The Democratic party has spent fifty or sixty years, but especially the past thirty or forty, driving American manufacturers to foreign shores. This reduction of good jobs with broad career paths has caused the economic stagnation that so many people suffer. The combination of high taxes and crushing regulations, of a crippling litigation system and suicidal unionization, have caused the job opportunities to dry up that this young mother and her boyfriend or husband so desperately need. The Republicans stand for the economic growth that creates those opportunities. The Republican positions are the path to prosperity that this young mother – and her child – are silently crying out for.
The Democratic party, through everything from rent control, high interest rates, oppressive property taxes and unconstitutional appliance restrictions, has made housing costs skyrocket in recent years. Young couples are afraid they can’t find affordable housing, and they’re often right; Democrat policies have filled up the affordable housing with millions of illegal aliens, leaving only the unaffordable housing available. Republicans are working to close the border, to bring our housing stock, our job stock, our healthcare, utilities, and other resources, into line with our population. It’s not exciting, but these Republican policies get at the root causes; Democrat policies just make those root causes worse.
What of the schools? The Democratic party has spent a century, but especially the past ten years, undermining the curricula of our school systems. The bigger and denser the city, the more lawless the school and the more shabby the coursework. In cities like Chicago, there are dozens of schools at which not one single student – not one – can read at grade level. Republicans are fighting this problem, but the cities only elect Democrats, keeping Republican solutions at bay. Democrat policies reward teachers unions for helping their politicians get elected; Republican policies reward teachers only when they help their students attain a future.

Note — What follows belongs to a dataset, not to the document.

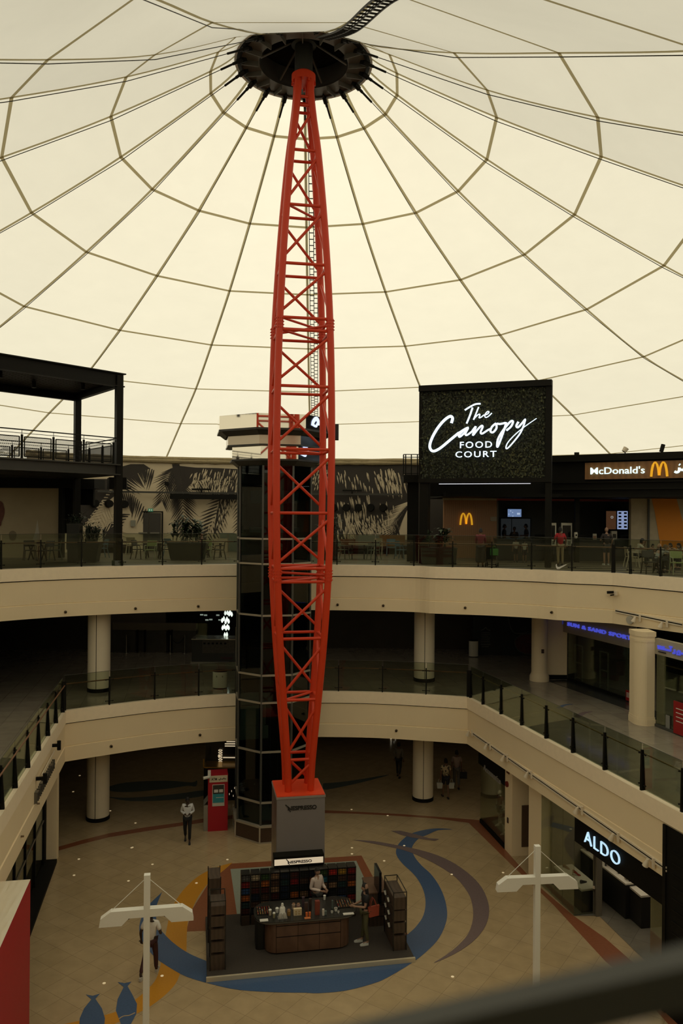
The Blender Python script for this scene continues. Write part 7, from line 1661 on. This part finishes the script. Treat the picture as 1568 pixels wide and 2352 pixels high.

On issue after issue, cause after cause, one thing is clear: Republican policies tackle the root causes of the abortion debate. Democrat policies leave the root causes in place, keeping abortion an all-too-frequent choice for young women in trouble.
These aren’t simple issues. Some are complex, painful, heart-rending.

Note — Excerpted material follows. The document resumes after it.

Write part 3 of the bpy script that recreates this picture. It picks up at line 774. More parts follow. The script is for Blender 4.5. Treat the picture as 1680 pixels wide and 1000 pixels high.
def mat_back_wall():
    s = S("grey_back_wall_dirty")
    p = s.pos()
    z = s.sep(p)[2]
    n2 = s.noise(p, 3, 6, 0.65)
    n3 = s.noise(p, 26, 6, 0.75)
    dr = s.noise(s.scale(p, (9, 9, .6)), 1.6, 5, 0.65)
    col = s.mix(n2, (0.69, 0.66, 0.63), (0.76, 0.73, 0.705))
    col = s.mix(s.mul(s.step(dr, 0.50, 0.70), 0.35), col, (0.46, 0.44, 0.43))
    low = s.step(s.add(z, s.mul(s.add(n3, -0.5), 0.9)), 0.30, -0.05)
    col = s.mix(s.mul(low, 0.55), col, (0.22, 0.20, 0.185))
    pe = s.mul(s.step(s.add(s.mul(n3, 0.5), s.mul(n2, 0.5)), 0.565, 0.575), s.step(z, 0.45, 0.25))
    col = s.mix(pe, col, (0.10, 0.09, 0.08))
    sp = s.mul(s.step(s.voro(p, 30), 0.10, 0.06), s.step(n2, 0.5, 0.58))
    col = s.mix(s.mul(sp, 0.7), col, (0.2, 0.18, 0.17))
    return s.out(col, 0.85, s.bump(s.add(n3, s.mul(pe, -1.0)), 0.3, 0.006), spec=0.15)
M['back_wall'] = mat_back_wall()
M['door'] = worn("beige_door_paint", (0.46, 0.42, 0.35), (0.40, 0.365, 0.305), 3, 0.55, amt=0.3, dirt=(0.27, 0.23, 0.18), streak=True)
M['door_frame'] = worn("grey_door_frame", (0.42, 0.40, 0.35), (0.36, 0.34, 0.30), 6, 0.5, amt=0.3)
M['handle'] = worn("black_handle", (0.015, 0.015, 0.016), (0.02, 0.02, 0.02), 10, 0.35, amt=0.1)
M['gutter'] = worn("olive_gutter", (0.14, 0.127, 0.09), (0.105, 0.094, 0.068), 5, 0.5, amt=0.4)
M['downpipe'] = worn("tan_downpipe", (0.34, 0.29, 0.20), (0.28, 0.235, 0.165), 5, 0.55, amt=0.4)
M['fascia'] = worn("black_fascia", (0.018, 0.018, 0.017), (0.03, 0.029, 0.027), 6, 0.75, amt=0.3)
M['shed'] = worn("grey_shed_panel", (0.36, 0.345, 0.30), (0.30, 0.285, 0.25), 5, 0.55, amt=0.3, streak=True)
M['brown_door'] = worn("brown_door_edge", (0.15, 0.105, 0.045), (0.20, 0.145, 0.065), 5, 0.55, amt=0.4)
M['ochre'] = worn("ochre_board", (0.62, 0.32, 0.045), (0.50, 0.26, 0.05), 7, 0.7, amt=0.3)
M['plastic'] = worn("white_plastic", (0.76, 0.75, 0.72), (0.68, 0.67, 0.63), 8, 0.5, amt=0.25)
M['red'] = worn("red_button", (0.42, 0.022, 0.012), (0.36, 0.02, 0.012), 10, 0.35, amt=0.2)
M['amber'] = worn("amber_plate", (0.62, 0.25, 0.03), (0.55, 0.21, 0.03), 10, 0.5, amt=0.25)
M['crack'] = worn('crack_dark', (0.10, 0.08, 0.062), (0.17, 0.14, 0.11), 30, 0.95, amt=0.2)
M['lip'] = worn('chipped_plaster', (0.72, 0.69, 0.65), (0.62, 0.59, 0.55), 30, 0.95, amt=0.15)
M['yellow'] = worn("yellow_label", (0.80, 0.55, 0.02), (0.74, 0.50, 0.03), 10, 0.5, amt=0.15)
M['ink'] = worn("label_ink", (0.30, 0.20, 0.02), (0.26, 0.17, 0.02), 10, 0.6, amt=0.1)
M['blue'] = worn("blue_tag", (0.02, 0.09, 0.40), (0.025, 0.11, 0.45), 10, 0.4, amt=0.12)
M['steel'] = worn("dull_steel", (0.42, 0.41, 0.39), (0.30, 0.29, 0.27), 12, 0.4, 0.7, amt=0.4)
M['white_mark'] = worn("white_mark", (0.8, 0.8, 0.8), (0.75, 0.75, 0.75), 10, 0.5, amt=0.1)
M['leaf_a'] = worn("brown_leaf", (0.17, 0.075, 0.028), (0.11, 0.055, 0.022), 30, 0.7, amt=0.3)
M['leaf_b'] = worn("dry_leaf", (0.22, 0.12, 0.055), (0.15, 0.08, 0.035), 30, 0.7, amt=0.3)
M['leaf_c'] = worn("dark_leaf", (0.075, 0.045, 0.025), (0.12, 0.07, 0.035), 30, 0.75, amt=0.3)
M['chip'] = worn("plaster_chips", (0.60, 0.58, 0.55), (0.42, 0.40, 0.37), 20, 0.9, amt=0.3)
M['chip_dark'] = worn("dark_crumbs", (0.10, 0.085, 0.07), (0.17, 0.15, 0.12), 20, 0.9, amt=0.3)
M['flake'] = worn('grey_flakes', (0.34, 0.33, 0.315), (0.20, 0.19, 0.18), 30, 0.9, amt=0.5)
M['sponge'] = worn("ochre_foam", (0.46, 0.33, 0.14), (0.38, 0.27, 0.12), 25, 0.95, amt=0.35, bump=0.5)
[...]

But politics is a serious business, and voting is the most serious of all. As we go to the polls, we must ask the tough questions, and respect wherever logic takes us.
When a young woman wants to abort her baby – or when she’s pushed to do so by people or conditions – the Democrat position is to end it there, and dig no deeper into the motivation.

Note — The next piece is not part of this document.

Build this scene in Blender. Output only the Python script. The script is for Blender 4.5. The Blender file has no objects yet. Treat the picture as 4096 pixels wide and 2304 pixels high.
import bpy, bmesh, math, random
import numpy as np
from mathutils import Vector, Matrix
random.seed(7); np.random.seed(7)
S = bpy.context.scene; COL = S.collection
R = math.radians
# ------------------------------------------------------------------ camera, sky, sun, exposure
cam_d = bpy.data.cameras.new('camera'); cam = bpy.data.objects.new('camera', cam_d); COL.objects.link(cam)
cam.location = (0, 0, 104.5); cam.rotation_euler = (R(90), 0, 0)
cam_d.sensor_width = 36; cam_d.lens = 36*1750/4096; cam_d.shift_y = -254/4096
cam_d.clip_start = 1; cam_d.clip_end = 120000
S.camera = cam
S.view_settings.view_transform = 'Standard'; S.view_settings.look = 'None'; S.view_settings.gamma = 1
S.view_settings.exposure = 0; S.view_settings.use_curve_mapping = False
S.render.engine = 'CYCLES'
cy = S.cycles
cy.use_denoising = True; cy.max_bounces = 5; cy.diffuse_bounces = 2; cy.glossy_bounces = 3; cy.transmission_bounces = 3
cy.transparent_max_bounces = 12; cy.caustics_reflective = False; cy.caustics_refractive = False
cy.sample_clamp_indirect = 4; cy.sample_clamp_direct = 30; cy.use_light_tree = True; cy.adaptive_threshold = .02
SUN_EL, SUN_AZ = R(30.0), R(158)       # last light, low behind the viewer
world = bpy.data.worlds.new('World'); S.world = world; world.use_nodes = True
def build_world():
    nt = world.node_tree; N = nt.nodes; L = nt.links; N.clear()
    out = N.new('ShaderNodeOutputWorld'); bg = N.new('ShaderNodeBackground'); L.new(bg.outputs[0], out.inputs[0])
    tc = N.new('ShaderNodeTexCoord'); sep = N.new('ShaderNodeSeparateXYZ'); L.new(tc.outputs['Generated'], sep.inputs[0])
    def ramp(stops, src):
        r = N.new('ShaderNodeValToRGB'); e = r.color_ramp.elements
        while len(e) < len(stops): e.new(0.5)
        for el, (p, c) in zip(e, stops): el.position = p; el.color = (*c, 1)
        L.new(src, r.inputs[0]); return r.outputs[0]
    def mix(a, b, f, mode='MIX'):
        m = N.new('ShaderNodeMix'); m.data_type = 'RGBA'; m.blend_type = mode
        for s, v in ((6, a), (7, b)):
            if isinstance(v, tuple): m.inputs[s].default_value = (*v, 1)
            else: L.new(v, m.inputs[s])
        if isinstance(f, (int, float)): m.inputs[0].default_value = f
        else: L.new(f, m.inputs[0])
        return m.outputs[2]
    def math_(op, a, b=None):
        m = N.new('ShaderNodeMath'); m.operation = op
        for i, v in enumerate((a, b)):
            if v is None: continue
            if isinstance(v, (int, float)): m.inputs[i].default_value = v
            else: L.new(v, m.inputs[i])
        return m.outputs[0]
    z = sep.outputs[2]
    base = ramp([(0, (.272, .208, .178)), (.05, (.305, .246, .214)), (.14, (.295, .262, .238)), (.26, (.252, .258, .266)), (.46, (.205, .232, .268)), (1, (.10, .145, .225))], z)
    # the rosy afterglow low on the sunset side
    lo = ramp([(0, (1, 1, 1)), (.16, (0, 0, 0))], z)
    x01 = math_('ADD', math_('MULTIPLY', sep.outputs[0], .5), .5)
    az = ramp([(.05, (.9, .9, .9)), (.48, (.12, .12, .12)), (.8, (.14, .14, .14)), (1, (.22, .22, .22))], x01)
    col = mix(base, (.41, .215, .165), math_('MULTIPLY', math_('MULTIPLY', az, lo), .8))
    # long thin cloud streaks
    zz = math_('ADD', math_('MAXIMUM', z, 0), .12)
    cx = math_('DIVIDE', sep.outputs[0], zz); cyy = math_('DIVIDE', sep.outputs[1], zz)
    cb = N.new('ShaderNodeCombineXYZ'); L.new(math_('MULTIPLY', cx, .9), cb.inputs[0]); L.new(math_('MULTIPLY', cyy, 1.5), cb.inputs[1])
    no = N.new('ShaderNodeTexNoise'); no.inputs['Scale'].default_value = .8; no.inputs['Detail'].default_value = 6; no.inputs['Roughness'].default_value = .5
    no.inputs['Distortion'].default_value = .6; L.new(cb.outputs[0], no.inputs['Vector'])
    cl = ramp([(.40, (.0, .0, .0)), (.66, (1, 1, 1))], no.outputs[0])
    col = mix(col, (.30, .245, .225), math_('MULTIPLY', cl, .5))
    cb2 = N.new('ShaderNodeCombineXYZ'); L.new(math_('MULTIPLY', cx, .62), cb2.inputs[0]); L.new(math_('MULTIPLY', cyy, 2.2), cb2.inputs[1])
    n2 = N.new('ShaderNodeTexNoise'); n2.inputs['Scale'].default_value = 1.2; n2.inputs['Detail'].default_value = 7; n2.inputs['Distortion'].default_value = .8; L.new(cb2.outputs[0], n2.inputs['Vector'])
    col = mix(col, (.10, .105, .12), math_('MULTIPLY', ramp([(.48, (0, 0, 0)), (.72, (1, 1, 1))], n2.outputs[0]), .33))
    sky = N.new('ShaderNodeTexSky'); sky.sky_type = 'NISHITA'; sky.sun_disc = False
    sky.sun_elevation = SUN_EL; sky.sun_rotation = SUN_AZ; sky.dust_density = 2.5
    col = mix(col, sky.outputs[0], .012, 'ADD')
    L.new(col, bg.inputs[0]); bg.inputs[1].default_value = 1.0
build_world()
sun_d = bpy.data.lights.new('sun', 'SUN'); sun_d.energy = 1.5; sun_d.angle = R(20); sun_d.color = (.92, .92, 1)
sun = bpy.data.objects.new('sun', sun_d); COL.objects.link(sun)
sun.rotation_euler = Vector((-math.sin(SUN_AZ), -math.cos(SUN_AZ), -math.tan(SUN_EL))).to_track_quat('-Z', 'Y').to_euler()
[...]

By contrast, the conservative positions recognize that the young woman has a point – there may indeed be difficult conditions, from housing to schooling, from crime to economics – and the conservative is working to address those conditions.
There is an old saying, popularized a generation ago by Speaker Newt Gingrich, regarding the difference between the conservative and the liberal: The leftist considers it a victory when he helps put more people on welfare; the conservative considers it a victory when welfare recipients succeed in life and no longer need welfare.
The tragic political and cultural issue of abortion can best be viewed in a similar frame: The leftist considers it a victory when a woman gets an abortion; the conservative considers it a victory when the conditions that drove that woman to the desperation of abortion no longer exist, and she and her husband can happily welcome that new life into the world, confident of a bright, safe, and happy future ahead.